Council members argued that ICE, which was formed in 2003 under the then-new Department of Homeland Security, has become an aggressive deportation force with no place in a just, humane immigration system. Rosenthal's resolution itself calls ICE an "opaque and rogue agency."
The measure easily passed with 35 members supporting it, eight voting no and four abstaining. Four members were absent from Wednesday's meeting.
But it barely got through the Committee on Immigration, where it was narrowly approved in a 4-3 vote earlier Wednesday.

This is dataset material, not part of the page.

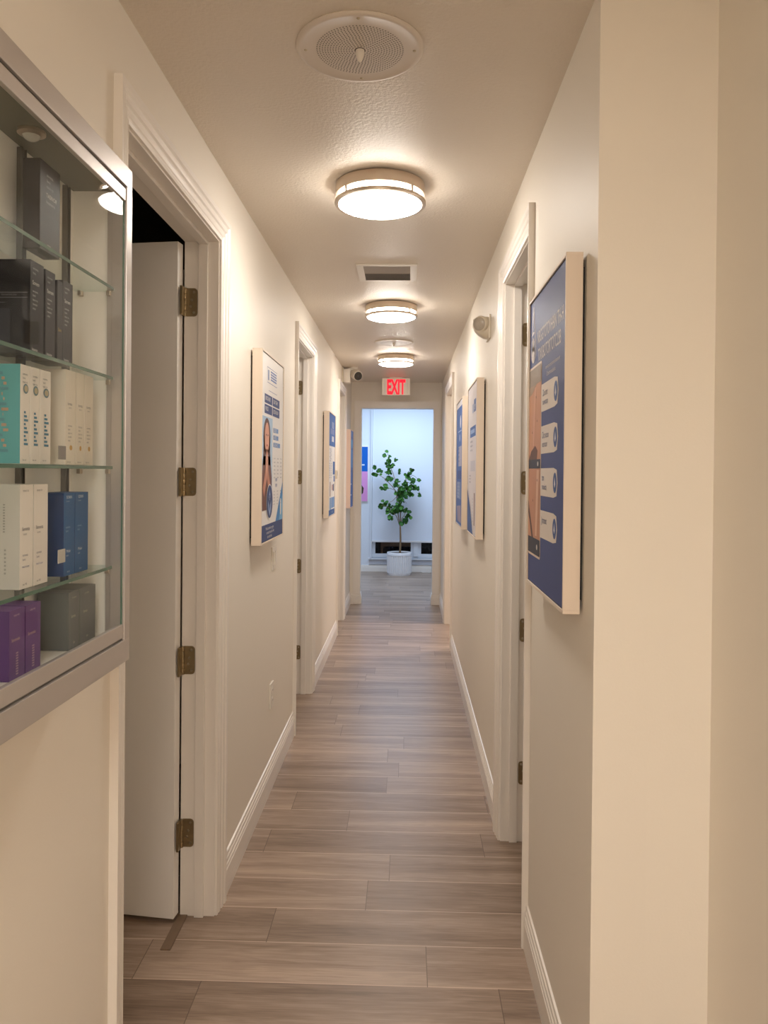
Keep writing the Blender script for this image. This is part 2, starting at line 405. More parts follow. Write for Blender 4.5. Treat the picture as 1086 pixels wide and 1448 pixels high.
def door(n, with_hinges=True, opened=90, leaf=True, stop=True):
    side, y0, y1, wn, wf = DOORS[n]
    sg = -1 if side == 'L' else 1; X0 = XL if sg < 0 else XR       # wall face, sg = direction into the wall
    lab = {1: 'nearest left doorway, white casing and grey door open into a dark room', 2: 'second left doorway, beyond the large white poster',
           3: 'last left doorway, under the surveillance camera', 4: 'nearest right doorway, beside the large blue poster', 5: 'last right doorway at the end of the corridor'}[n]
    root = thing('door_%d' % n, lab, 'door', (X0, (y0+y1)/2, 0), kind='structure')
    rev = .006
    bm = B(); ca, cb, cz = y0-rev, y1+rev, HEAD+rev; loops = []
    for p, h in CASE:
        x = X0-sg*h
        dn_, df_ = p*(wn-rev), p*(wf-rev)
        hd = p*.082
        loops.append([bm.verts.new(c) for c in ((x, ca-dn_, 0), (x, ca-dn_, cz+hd), (x, cb+df_, cz+hd), (x, cb+df_, 0))])
    for a, b2 in zip(loops, loops[1:]):
        for k in range(3): bm.faces.new([a[k], a[k+1], b2[k+1], b2[k]])
    bm.faces.new([l[0] for l in loops]); bm.faces.new([l[3] for l in loops][::-1])
    obj('door_casing', bm, trim_m, root)
    # jamb lining
    xa, xb = X0-sg*.001, X0+sg*(WT+.001)
    bm = B(); box(bm, xa, xb, y0-JT, y0, 0, HEAD); box(bm, xa, xb, y1, y1+JT, 0, HEAD); box(bm, xa, xb, y0-JT, y1+JT, HEAD, HEAD+JT)
    obj('door_jamb', bm, trim_m, root)
    if stop:
        s0, s1 = X0+sg*.036, X0+sg*.069
        bm = B(); box(bm, s0, s1, y0, y0+.012, 0, HEAD-.012, bev=.0015); box(bm, s0, s1, y1-.012, y1, 0, HEAD-.012, bev=.0015); box(bm, s0, s1, y0, y1, HEAD-.012, HEAD, bev=.0015)
        obj('door_stop', bm, trim_m, root)
    if leaf:
        wd = y1-y0-.006; ang = math.radians(90-opened)
        px, py = X0+sg*(WT+.006), y1-.003
        bm = B(); t = bmesh.new()
        box(t, 0, sg*wd, -.043, 0, .012, HEAD-.012, bev=.002)
        bmesh.ops.rotate(t, cent=(0, 0, 0), matrix=Matrix.Rotation(-ang*sg*-1, 3, 'Z'), verts=t.verts)
        bmesh.ops.translate(t, vec=(px, py, 0), verts=t.verts)
        merge(bm, t); lf = obj('door_leaf', bm, leaf_m, root); lf['label'] = 'flat pale grey door leaf standing open'
        # lever handles near the free edge
        bm = B(); c0 = Vector((sg*(wd-.07), -.043, 1.0))
        t = bmesh.new(); lathe(t, [(0, -.05), (.008, -.05), (.008, -.008), (.026, -.008), (.028, 0), (0, 0)], c0, 20, axis='y')
        tube(t, [c0+Vector((0, -.045, 0)), c0+Vector((-sg*.05, -.05, 0)), c0+Vector((-sg*.11, -.046, 0))], [.009, .008, .007], 10)
        bmesh.ops.rotate(t, cent=(0, 0, 0), matrix=Matrix.Rotation(ang*sg, 3, 'Z'), verts=t.verts)
        bmesh.ops.translate(t, vec=(px, py, 0), verts=t.verts); merge(bm, t)
        obj('door_handle', bm, nickel_m, lf, True)
    if with_hinges:
        for zc in (2.18, 1.545, .912, .297): hinge(root, X0+sg*.074, y1, zc, sg)
    return root
d1 = door(1, opened=83)
bm = B(); box(bm, XL-.128, XL-.094, 2.50, 2.70, 0, .004, bev=.001); obj('threshold', bm, mat('threshold_brown', (122, 100, 80), .5, var=.1, vscale=30), d1)
door(2)
door(3)
door(4)
door(5, leaf=False, with_hinges=False)

# ------------------------------------------------------------------ ceiling lights
def ceiling_light(x, y, label):
    root = thing('ceiling_light', label, 'ceiling light', (x, y, ZC), 'round flush ceiling lights along the corridor')
    c = (x, y, 0)
    bm = B(); lathe(bm, [(0, ZC), (.152, ZC), (.166, ZC-.004), (.168, ZC-.045), (.163, ZC-.047), (.150, ZC-.046), (0, ZC-.046)], c, 64)
    obj('canopy', bm, nickel_m, root, True)
    bm = B(); lathe(bm, [(.155, ZC-.046), (.156, ZC-.067), (.150, ZC-.068), (.149, ZC-.070)], c, 64)
    obj('glass_band', bm, glow_m, root, True)
    bm = B(); lathe(bm, [(.154, ZC-.064), (.168, ZC-.064), (.171, ZC-.067), (.171, ZC-.073), (.169, ZC-.0775), (.157, ZC-.0785), (.154, ZC-.074), (.154, ZC-.064)], c, 64)
    obj('trim_ring', bm, nickel_m, root, True)
    bm = B(); lathe(bm, [(.156, ZC-.074), (.153, ZC-.080), (.140, ZC-.085), (.115, ZC-.089), (.08, ZC-.093), (.04, ZC-.0955), (0, ZC-.096)], c, 64)
    obj('diffuser', bm, glow_m, root, True)
    for k in range(4):
        a = math.radians(45+90*k); bm = B(); t = bmesh.new(); box(t, .154, .1695, -.0055, .0055, ZC-.066, ZC-.044)
        bmesh.ops.rotate(t, cent=(0, 0, 0), matrix=Matrix.Rotation(a, 3, 'Z'), verts=t.verts); bmesh.ops.translate(t, vec=c, verts=t.verts); merge(bm, t)
        obj('strut', bm, nickel_m, root)
    return root
LX = -.108
l0 = ceiling_light(LX, 2.885, 'largest looking round nickel and white glass ceiling light, nearest the viewer')
for (y, lab) in ((4.97, 'round nickel ceiling light between the air vent and the far speaker'), (7.12, 'smallest looking round ceiling light just above the exit sign'), (-.55, 'unseen round ceiling light added behind the viewer to brighten the near walls')):  # the last copy is an added, unseen lamp for the near end
    c = copy_tree(l0); c.location = (LX if y > 0 else -.05, y, ZC); c['label'] = lab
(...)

The three moderate Democrats who voted against it there — Mark Gjonaj, Robert Holden and Kalman Yeger — expressed concerns about the lack of a concrete plan to replace ICE once it's gone.
"We’re throwing the baby out with the bathwater," Holden said. "This is ill conceived. 'Abolish ICE' is a movement, but replace it with what?"
Holden noted that 74 percent of the people ICE arrests are "criminals." It's true that about 74 percent of people ICE arrested in the 2017 fiscal year had criminal convictions, but some were convicted of crimes as minor as traffic offenses.
Asked for comment on the Council's resolution, ICE called recent calls for its abolition "dangerously misguided."
"Instead of being insulted with politically-motivated attacks, the men and women of ICE should be praised for risking life and limb every day in the name of national security and public safety," ICE spokesperson Liz Johnson said in a statement.